Platforms vary significantly: Airbnb's host-only model runs 14-16%, Booking.com typically comes in at 15-18%, while some preferred programmes on Agoda push past 25%. Calculate what each channel actually costs per booking, including any visibility upgrades you are enrolled in. -
Use niche and regional OTAs to reach guests global platforms miss.
A property in Thailand will reach a completely different audience on Traveloka versus Booking.com. Regional OTAs also tend to have less cancellation risk because travellers are booking through a familiar, trusted platform in their own language. -
Keep direct bookings as the goal.
Every OTA listing creates awareness, and many guests first discover a property through an OTA then book directly on a return visit: the so-called billboard effect. Pairing your OTA presence with a direct booking engine and clear incentives to book direct (a lower rate, free breakfast, flexible cancellation) is the most sustainable long-term distribution strategy.

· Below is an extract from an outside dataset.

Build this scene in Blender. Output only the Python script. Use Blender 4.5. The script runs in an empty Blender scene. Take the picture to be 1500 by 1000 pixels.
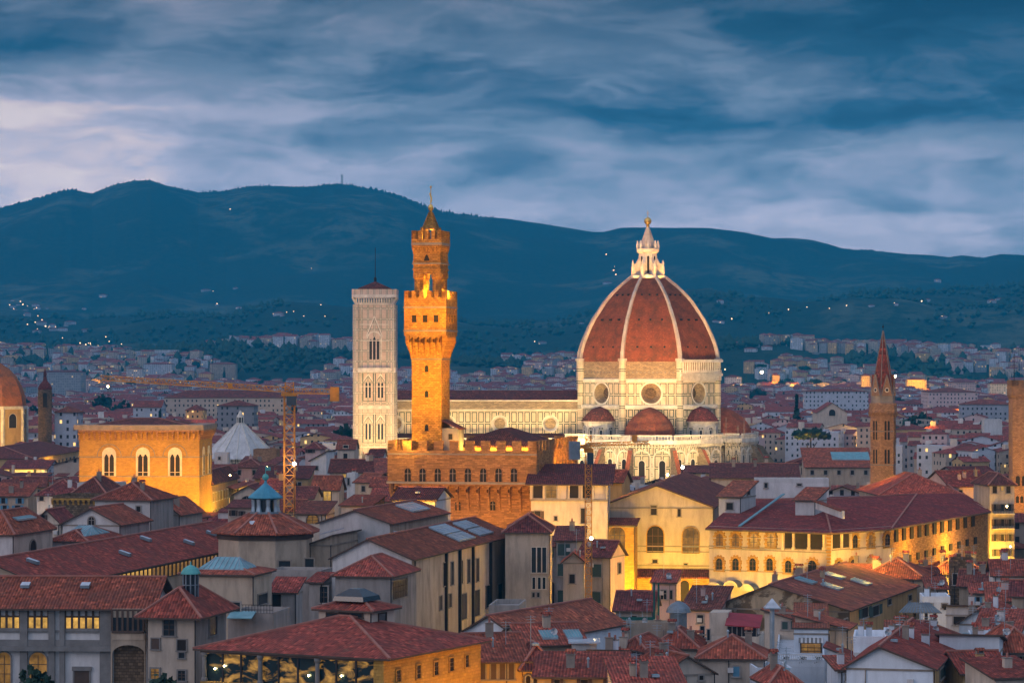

Quick reference: OTA comparison table
| OTA | Region | Commission | Connection | Best for |
|---|---|---|---|---|
| Booking.com | Global (Europe/Asia-led) | 15-25% | API | All property types |
| Expedia | Global (North America-led) | 15-30% | API | Hotels, packages |
| Airbnb | Global | 3-16%* | API | Boutique, unique, short-term rental |
| Hotels.com | Global (US-led) | Included in Expedia | via Expedia | Loyalty travellers |
| Agoda | Southeast Asia, East Asia | 18-25% | API | Asian inbound |
| Trip.com / Ctrip | China, Asia-Pacific | 15-20% | API | Chinese outbound |
| Vrbo | US, UK, Europe | 8% | API | Vacation rentals, apartments |
| Priceline | United States | 15-25% | API | US travellers, opaque deals |
| Hostelworld | Global | 10-25%** | API | Hostels |
| Rakuten Travel | Japan | 10-15% | API | Japanese guests |
| MakeMyTrip | India | 15-20% | API | Indian travellers |
| Traveloka | Southeast Asia | 15-20% | API | Indonesia, Vietnam, Thailand |
| Despegar / Decolar | Latin America | 15-20% | API | LatAm travellers |
| eDreams Odigeo | Spain, Italy, France | 10-15% | API | European budget travellers |
| Lastminute.com | UK, Europe | 15-20% | API | Last-minute bookers |
| HRS | Germany, DACH | 12-18% | API | Business travellers |
| Wotif | Australia, NZ | 15-18% | via Expedia | Oceania travellers |
| Almosafer | Saudi Arabia, Gulf | 12-18% | API | GCC travellers |
| Travelstart | Sub-Saharan Africa | 10-18% | API | African markets |
| Mr & Mrs Smith | Global | 15-25% | API/manual | Luxury boutique |
| HotelTonight | US, Europe | 15-20% | API | Last-minute |
| Google Hotel Ads | Global | Pay-per-click or free | Rate feed | Direct booking capture |
*Airbnb host-only model; split fee not available via channel manager
**Commission added to guest price, not deducted from property payout
Conclusion: OTAs are a tool, not a strategy
The OTA landscape in 2026 is broad, mature, and increasingly expensive. Used well, these platforms fill rooms, introduce your property to new travellers, and provide a level of global marketing reach that no independent property could replicate on its own.
But over-reliance on any single channel: or on OTAs as a whole: creates dependency, squeezes margins, and puts pricing and visibility in the hands of a third party.
The properties that manage distribution best treat OTAs as one piece of a larger strategy: a source of new guests who can, over time, be converted to booking direct. If you are not yet set up to capture those direct bookings, that is the right place to start.